The roses are in full splendor in fields in the Kenyan Highlands. The order books of the flower wholesale traders are full. Again this year, it will rain red roses on Valentine's Day. Lufthansa Cargo alone expects that about 500 tons of roses will fly in the first two February weeks in air-freighters from Kenya's capital Nairobi to Frankfurt. In the freight holds of Lufthansa passenger aircraft heading for Germany, an additional 200 tons are expected from farms in Ethiopia, Ecuador and Columbia.
"We expect a similar volume this year as in the previous year" Gerhard Ziran tells us. According to information obtained from the purchasing manager of the flower wholesaler Omniflora in Neu- Isenburg on the outskirts of Frankfurt, until now, the financial crisis made a big detour around the German flower market. This is particularly the case on the 14th of February - the day for lovers: " Roses on Valentine’s Day and also Mother’s Day are for German men, obligatory." Zieran explained, that for years the flower market has been in upheaval and especially florists have lost customers to supermarkets, discounters, builders’ markets or gas stations - but altogether, business is "with slight growing tendency",stable.
The data from the Federal Office for Statistics also verify this. For the year 2000, the data recorded 41.176 tons of imported roses. In 2006 the volume climbed to 43 144 tons and in 2008, it peaked at 44 004 tons. Between 33.582 (in 2000) and 37.413 in 2008, the last year that the statisticians in Wiesbaden fully recorded, the majority of imported roses came traditionally from Holland.
However, young and aggressive producers of roses like those found in the South American countries Ecuador and Columbia and in the African countries Kenya and Ethiopia, increasingly compete with the growers in the Netherlands. This is because in the Highlands of South America and Africa , the longstemmed variety of flowers thrive and are particularly environmentally friendly, thanks to the tropical climate- and this, in spite of air transport over thousands of kilometers from their growing countries to European markets.
A comparative study from Cranfield University in England, in regards to the climate balance of the growing of roses in Kenya and in Holland, arrived at a very surprising conclusion: in spite of a ten- hour flight from Nairobi to Great Britain, energy consumption and CO2 emissions are for the roses grown in the Netherlands during the winter months six times higher than the energy costs of the Kenya roses. The Dutch roses score in the comparison considerably poorer, because they are grown in heated and artificially lighted hot-houses, thus causing enormous energy costs. In Kenya the roses grow in the open under optimal climatic conditions. The many greenhouses which one encounters there, serve only as a protection against heavy rainfall.
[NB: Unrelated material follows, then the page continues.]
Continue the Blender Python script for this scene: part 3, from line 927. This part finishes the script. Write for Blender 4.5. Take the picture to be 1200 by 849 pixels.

The German Investment- and Development Company (DEG), a derivative of the KfW Bank Group, which has subsidized five flower farms in Kenya and one in Uganda with development -aid funds, sums up, "...that contrary to popular opinion, the greenhouse effect of the Kenyan rose production together with the emissions caused by the air-freighters is far less than the emission-level of the rose production in the Netherlands." With this, one reads in the development- aid representative’s concluding remarks, it can be presumed, that "the rose farm, which is subsidized by the DEG after taking into consideration the global environmental protection and the international differentiation of labor (comparative locational advantages due to geographic and climatic conditions), constitute, in regards to development policy, a worthy sponsoring approach".
Moreover, the South American and African farms were able to score more frequently with another certificate. More and more businesses comply with the social and ecological standards of the Flower Label Programm e.V. (FLP). The label was created in 1998 by the human-rights organizations like "Terre des Hommes" or "Bread for the World" as well as by unions and representatives in the flower sector. It stipulates under which social and environmentally compatible framework conditions, flowers must be grown: no child labor, set employment contracts, fair wages, good social benefits and the renunciation of extremely poisonous pesticides. At the present time, 56 farms in Ecuador, Kenya, Sri Lanka and Portugal have the certificate.
Because those floral greetings of love from Kenya, Ecuador or Ethiopia are, above all, perishable products, the logistics chain from the cutting of the flower in Africa or South America, until (its arrival at) the flower shop in Hamburg or Munich, must reliably function. The fundamental requirement for this, is a rapid means of transport at a constant temperature- between two and four degrees Celsius. In the environmentallycontrolled holds in the MD-11 air-freighter, as well as in the belly of a passenger airplane, constant temperature is assured. After the arrival at the Frankfurt Rhein-Main-Airport, short transport routes to the Perishable Center, the largest center for perishable objects in Germany, provide for quick cargo handling. From here the magnificent display of flowers leave usually on the same day in every direction, on their journey through Germany, in order to be in the local florist’s shop on time for St.Valentine’s Day.
But heads up: In this year, many male customers will find themselves standing before closed doors. Why? Because this year, the 14th of February falls on a Sunday.